• Exercise objective
Transcribe the records below exactly.

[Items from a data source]
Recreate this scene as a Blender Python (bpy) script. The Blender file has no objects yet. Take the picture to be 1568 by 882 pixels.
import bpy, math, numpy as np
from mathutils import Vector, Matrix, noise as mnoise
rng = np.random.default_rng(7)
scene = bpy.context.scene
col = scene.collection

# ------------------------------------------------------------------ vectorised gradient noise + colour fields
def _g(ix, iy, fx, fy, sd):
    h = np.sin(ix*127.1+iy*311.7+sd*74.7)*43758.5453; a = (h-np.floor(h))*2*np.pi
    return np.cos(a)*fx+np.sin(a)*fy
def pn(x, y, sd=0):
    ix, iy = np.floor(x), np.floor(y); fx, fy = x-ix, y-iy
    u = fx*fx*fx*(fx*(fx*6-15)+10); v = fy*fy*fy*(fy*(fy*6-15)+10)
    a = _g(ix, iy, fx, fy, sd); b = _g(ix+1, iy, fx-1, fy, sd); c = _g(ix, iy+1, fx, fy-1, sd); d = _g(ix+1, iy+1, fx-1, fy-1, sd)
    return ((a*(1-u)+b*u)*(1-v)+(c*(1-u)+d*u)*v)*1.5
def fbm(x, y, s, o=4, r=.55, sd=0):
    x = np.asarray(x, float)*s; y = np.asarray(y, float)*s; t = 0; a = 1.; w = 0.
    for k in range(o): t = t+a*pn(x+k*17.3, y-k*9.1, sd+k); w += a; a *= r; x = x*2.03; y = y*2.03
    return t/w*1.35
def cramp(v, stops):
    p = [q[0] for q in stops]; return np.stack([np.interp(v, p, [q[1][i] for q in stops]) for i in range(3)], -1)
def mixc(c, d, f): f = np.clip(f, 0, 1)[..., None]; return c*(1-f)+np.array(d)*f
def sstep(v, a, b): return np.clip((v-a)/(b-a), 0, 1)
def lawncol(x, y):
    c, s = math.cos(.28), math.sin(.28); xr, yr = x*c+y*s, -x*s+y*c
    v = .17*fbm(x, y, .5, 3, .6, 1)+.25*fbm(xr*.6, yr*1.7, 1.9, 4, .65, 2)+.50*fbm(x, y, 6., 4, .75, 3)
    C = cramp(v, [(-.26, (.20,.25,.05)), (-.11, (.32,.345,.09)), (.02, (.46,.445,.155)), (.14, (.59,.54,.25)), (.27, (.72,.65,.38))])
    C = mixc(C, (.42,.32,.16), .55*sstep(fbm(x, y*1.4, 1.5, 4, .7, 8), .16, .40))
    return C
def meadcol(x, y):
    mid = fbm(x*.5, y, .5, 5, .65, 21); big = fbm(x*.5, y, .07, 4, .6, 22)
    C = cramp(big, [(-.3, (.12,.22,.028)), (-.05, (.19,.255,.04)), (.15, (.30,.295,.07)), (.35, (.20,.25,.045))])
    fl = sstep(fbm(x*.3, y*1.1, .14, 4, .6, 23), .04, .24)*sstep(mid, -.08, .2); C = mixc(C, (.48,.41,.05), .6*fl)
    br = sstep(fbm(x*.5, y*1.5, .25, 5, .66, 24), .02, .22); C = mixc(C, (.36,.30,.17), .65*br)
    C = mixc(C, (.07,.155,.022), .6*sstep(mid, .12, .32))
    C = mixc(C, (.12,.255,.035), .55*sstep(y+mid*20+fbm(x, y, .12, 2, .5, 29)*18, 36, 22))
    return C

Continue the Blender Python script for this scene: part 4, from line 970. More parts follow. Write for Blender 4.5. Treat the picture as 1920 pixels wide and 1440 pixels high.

• Completed task
Recreate this scene as a Blender Python (bpy) script. The Blender file has no objects yet. Take the picture to be 1568 by 882 pixels.
import bpy, math, numpy as np
from mathutils import Vector, Matrix, noise as mnoise
rng = np.random.default_rng(7)
scene = bpy.context.scene
col = scene.collection

# ------------------------------------------------------------------ vectorised gradient noise + colour fields
def _g(ix, iy, fx, fy, sd):
    h = np.sin(ix*127.1+iy*311.7+sd*74.7)*43758.5453; a = (h-np.floor(h))*2*np.pi
    return np.cos(a)*fx+np.sin(a)*fy
def pn(x, y, sd=0):
    ix, iy = np.floor(x), np.floor(y); fx, fy = x-ix, y-iy
    u = fx*fx*fx*(fx*(fx*6-15)+10); v = fy*fy*fy*(fy*(fy*6-15)+10)
    a = _g(ix, iy, fx, fy, sd); b = _g(ix+1, iy, fx-1, fy, sd); c = _g(ix, iy+1, fx, fy-1, sd); d = _g(ix+1, iy+1, fx-1, fy-1, sd)
    return ((a*(1-u)+b*u)*(1-v)+(c*(1-u)+d*u)*v)*1.5
def fbm(x, y, s, o=4, r=.55, sd=0):
    x = np.asarray(x, float)*s; y = np.asarray(y, float)*s; t = 0; a = 1.; w = 0.
    for k in range(o): t = t+a*pn(x+k*17.3, y-k*9.1, sd+k); w += a; a *= r; x = x*2.03; y = y*2.03
    return t/w*1.35
def cramp(v, stops):
    p = [q[0] for q in stops]; return np.stack([np.interp(v, p, [q[1][i] for q in stops]) for i in range(3)], -1)
def mixc(c, d, f): f = np.clip(f, 0, 1)[..., None]; return c*(1-f)+np.array(d)*f
def sstep(v, a, b): return np.clip((v-a)/(b-a), 0, 1)
def lawncol(x, y):
    c, s = math.cos(.28), math.sin(.28); xr, yr = x*c+y*s, -x*s+y*c
    v = .17*fbm(x, y, .5, 3, .6, 1)+.25*fbm(xr*.6, yr*1.7, 1.9, 4, .65, 2)+.50*fbm(x, y, 6., 4, .75, 3)
    C = cramp(v, [(-.26, (.20,.25,.05)), (-.11, (.32,.345,.09)), (.02, (.46,.445,.155)), (.14, (.59,.54,.25)), (.27, (.72,.65,.38))])
    C = mixc(C, (.42,.32,.16), .55*sstep(fbm(x, y*1.4, 1.5, 4, .7, 8), .16, .40))
    return C
def meadcol(x, y):
    mid = fbm(x*.5, y, .5, 5, .65, 21); big = fbm(x*.5, y, .07, 4, .6, 22)
    C = cramp(big, [(-.3, (.12,.22,.028)), (-.05, (.19,.255,.04)), (.15, (.30,.295,.07)), (.35, (.20,.25,.045))])
    fl = sstep(fbm(x*.3, y*1.1, .14, 4, .6, 23), .04, .24)*sstep(mid, -.08, .2); C = mixc(C, (.48,.41,.05), .6*fl)
    br = sstep(fbm(x*.5, y*1.5, .25, 5, .66, 24), .02, .22); C = mixc(C, (.36,.30,.17), .65*br)
    C = mixc(C, (.07,.155,.022), .6*sstep(mid, .12, .32))
    C = mixc(C, (.12,.255,.035), .55*sstep(y+mid*20+fbm(x, y, .12, 2, .5, 29)*18, 36, 22))
    return C

Continue the Blender Python script for this scene: part 4, from line 970. More parts follow. Write for Blender 4.5. Treat the picture as 1920 pixels wide and 1440 pixels high.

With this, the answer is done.